■ Work required:
Skip all pictures. Write out the data below from its first line through the line that contains "q, *_ = tube(pts, 8, 6, .05, i);".
>>>>>
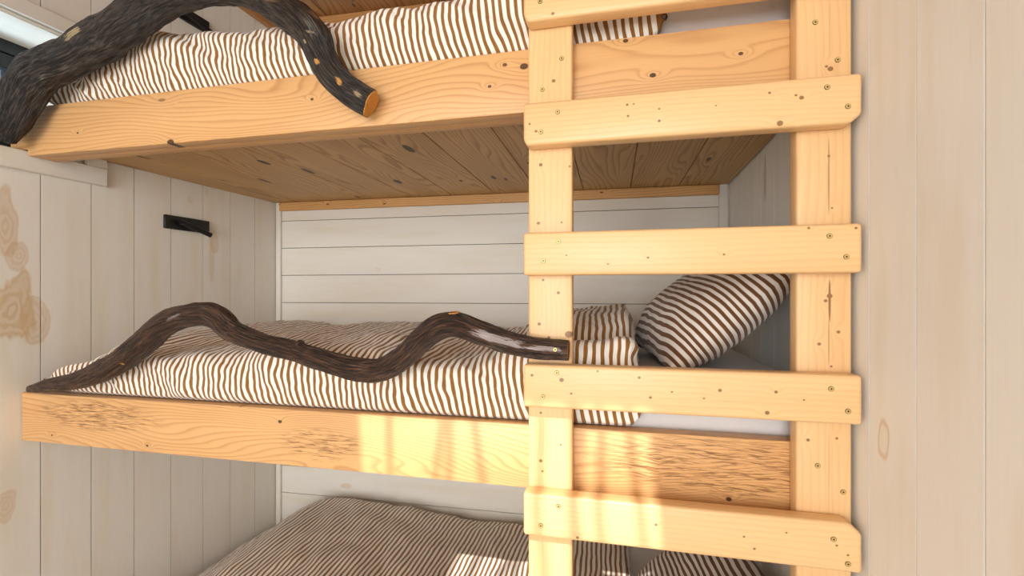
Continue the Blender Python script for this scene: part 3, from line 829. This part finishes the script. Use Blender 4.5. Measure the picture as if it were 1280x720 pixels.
# ------------------------------------------------------------------ reading lamps on the left wall
M_LAMP = plain('black_metal', (.006, .006, .007), .4)
def make_lamp():
    z0, s0 = onwall(203.5, 285); z1, s1 = onwall(259.5, 276)
    N = Vector((LD.y, -LD.x, 0))
    base = LO + LD * ((s0 + s1) / 2); org = (base.x, base.y, z0)
    l = thing('reading_lamp', org, 'black swivel reading lamp on the white wall above the middle bunk', 'lamp')
    m = wallstrip('', LO, LD, 1, s0, s1, z0, z0 + .053, .0005, .012, None); m.build('mounting_plate', M_LAMP, l, org)
    pv = LO + LD * (s0 + .058) + N * .03; pv.z = z0 + .027
    m = MB(); m.bm(cyl(pv - N * .010, N, .007, .022), None); m.bm(cyl(pv, (0, 0, 1), .009, .014), None); m.build('swivel_joint', M_LAMP, l, org)
    zt_, st_ = onwall(251, 294)
    d = (LD * .093 + N * .018 + Vector((0, 0, -.034))).normalized()
    a = pv - d * .012; b = pv + d * .108
    m = MB(); m.bm(cyl((a + b) / 2, d, .0095, (b - a).length, 24), None)
    m.bm(cyl(b, d, .0102, .006, 24), None); m.build('lamp_tube', M_LAMP, l, org)
    return l
l1 = make_lamp()
l2 = copy_tree(l1); l2.location.z += PITCH
l2['label'] = 'black reading lamp on the wall above the top bunk, half hidden by the arched branch'

# ------------------------------------------------------------------ unseen twigs added over the roof opening to streak the sun patch
M_SHADOW_TWIG = plain('twig', (.05, .035, .025), .9)
tw = MB(); r2 = random.Random(4)
for i, fx in enumerate((.12, .25, .33, .47, .60, .72, .78, .84, .9)):
    x_ = SUN_GAP[0] + (SUN_GAP[1] - SUN_GAP[0]) * fx
    pts = [(x_ + r2.uniform(-.04, .04), SUN_GAP[2] - .5, ZC + .26, .008), (x_ + r2.uniform(-.03, .03), SUN_GAP[2] + .1, ZC + .22, .010), (x_ + r2.uniform(-.06, .06), SUN_GAP[3] - .1, ZC + .20, .008), (x_ + r2.uniform(-.08, .08), SUN_GAP[3] + .3, ZC + .24, .006)]
    q, *_ = tube(pts, 8, 6, .05, i); tw.put(q.v, q.f, None)

tag(tw.build('shadow_twigs', M_SHADOW_TWIG), 'added twigs above the roof opening, out of view, to streak the sun', 'twigs', None, 'stuff')
for o in COL.objects:
    if o.parent or not o.get('category'): continue
    g = {'bunk bed': 'built-in pine bunks', 'mattress': 'mattresses on the bunks', 'duvet': 'striped duvets on the bunks',
         'branch': 'branches used as guard rails', 'lamp': 'reading lamps on the left wall'}.get(o['category'])
    if o['category'] == 'pillow' and 'striped' in o['label']: g = 'striped pillows'
    if g: o['group'] = g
<<<<<
■ Solution to the exercise:
Continue the Blender Python script for this scene: part 3, from line 829. This part finishes the script. Use Blender 4.5. Measure the picture as if it were 1280x720 pixels.
# ------------------------------------------------------------------ reading lamps on the left wall
M_LAMP = plain('black_metal', (.006, .006, .007), .4)
def make_lamp():
    z0, s0 = onwall(203.5, 285); z1, s1 = onwall(259.5, 276)
    N = Vector((LD.y, -LD.x, 0))
    base = LO + LD * ((s0 + s1) / 2); org = (base.x, base.y, z0)
    l = thing('reading_lamp', org, 'black swivel reading lamp on the white wall above the middle bunk', 'lamp')
    m = wallstrip('', LO, LD, 1, s0, s1, z0, z0 + .053, .0005, .012, None); m.build('mounting_plate', M_LAMP, l, org)
    pv = LO + LD * (s0 + .058) + N * .03; pv.z = z0 + .027
    m = MB(); m.bm(cyl(pv - N * .010, N, .007, .022), None); m.bm(cyl(pv, (0, 0, 1), .009, .014), None); m.build('swivel_joint', M_LAMP, l, org)
    zt_, st_ = onwall(251, 294)
    d = (LD * .093 + N * .018 + Vector((0, 0, -.034))).normalized()
    a = pv - d * .012; b = pv + d * .108
    m = MB(); m.bm(cyl((a + b) / 2, d, .0095, (b - a).length, 24), None)
    m.bm(cyl(b, d, .0102, .006, 24), None); m.build('lamp_tube', M_LAMP, l, org)
    return l
l1 = make_lamp()
l2 = copy_tree(l1); l2.location.z += PITCH
l2['label'] = 'black reading lamp on the wall above the top bunk, half hidden by the arched branch'

# ------------------------------------------------------------------ unseen twigs added over the roof opening to streak the sun patch
M_SHADOW_TWIG = plain('twig', (.05, .035, .025), .9)
tw = MB(); r2 = random.Random(4)
for i, fx in enumerate((.12, .25, .33, .47, .60, .72, .78, .84, .9)):
    x_ = SUN_GAP[0] + (SUN_GAP[1] - SUN_GAP[0]) * fx
    pts = [(x_ + r2.uniform(-.04, .04), SUN_GAP[2] - .5, ZC + .26, .008), (x_ + r2.uniform(-.03, .03), SUN_GAP[2] + .1, ZC + .22, .010), (x_ + r2.uniform(-.06, .06), SUN_GAP[3] - .1, ZC + .20, .008), (x_ + r2.uniform(-.08, .08), SUN_GAP[3] + .3, ZC + .24, .006)]
    q, *_ = tube(pts, 8, 6, .05, i); tw.put(q.v, q.f, None)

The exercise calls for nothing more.